In less regulated regions in Europe there is more flexibility and monthly opportunities to buy and sell back energy. The German power market could offer the most relevant pointers to Britain’s power future.

To secure future-generation capacity, the government will need to make additional commitments to renewable, nuclear and emission-compliant fossil-fuel capacity

Matt Lovell, Pulsant

Both countries lack the resources of France, which has 59 nuclear power plants, and the Nordics, which have a surplus of energy from hydropower. And they both face challenges in power generation as the mix of input is changing rapidly.

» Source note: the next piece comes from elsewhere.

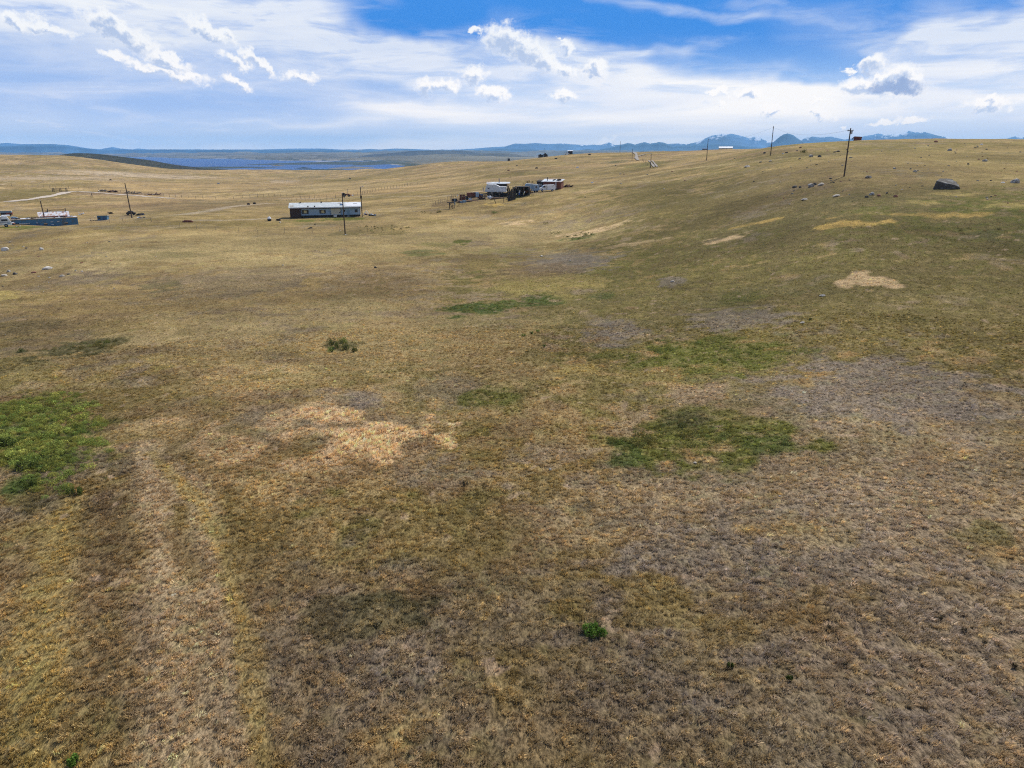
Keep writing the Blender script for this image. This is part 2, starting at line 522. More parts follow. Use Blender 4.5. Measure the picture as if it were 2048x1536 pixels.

In Germany, the grid is now reportedly under strain. Sudden fluctuations are causing major damage to several industrial companies, reports Der Spiegel newspaper. Many have responded by getting their own power generators and power management systems to help minimise risks.  And many industrialists are warning they might leave the country if the government cannot deal with power fast. Could this happen in the UK? 

Jon Evans, international accounts director of green datacentre provider Green Mountain, based in Norway, promotes the idea that leaving Britain is an option for power challenges faced by UK datacentres. He says Norway’s surplus of hydro power equals fixed prices and renewable energy sources.

It is a moot point among operators whether the latency involved in using a remote location is too high a price to pay. The instability of power prices, however, is having a transitional effect on the UK market. If British datacentre buyers respond like their German counterparts, they may increasingly source their own power generators to help minimise risk. 

In Germany, producers of batteries and power-management systems are benefiting from the disruptions, with many industrial energy system providers reporting a sales surge of 13% in 2013.

In the UK, power management companies such as Eaton have also reported increased interest. The European Commission’s recent guidance on the tradable certificates for renewable electricity and energy efficiency have created a surge in demand for products that make smarter use of energy, says John Dorman, power systems director at equipment vendor Cummins Power Generation.

If you hit the target price you wanted from your first auction, you might want to jump on it

David Barker, 4D

Start-ups are entering this space too, with companies such as Moixa Technology and Renovagen creating systems that will help datacentres sweat more performance out of the existing grid offering.

Moixa says it plans to put smart batteries into datacentres to alleviate the pressure of peak period demand on the grid and improve the energy efficiency of essential Direct Current (DC) devices. Renovagen is offering a transportable solar power solution that is capable of generating ten times more power than existing technologies

Although Dorman claims “energy is getting smarter”, it will be a long time before datacentre power buyers can source a stable, secure supply of power that doesn’t involve input from one of the big six energy suppliers. Getting power to the datacentre is the easy bit now, says Colt’s Edwards. 

The hard bit is dealing with the complexity created by a choice between the big six suppliers and a further six alternative suppliers. “With more supplier options and flexibility to buy and sell at different time of year comes more pressure to get the best deal,” Edwards says.

So, as if it wasn’t hard enough to keep an eye on the market for renewable energy, it seems managers must now also be futures and options speculators.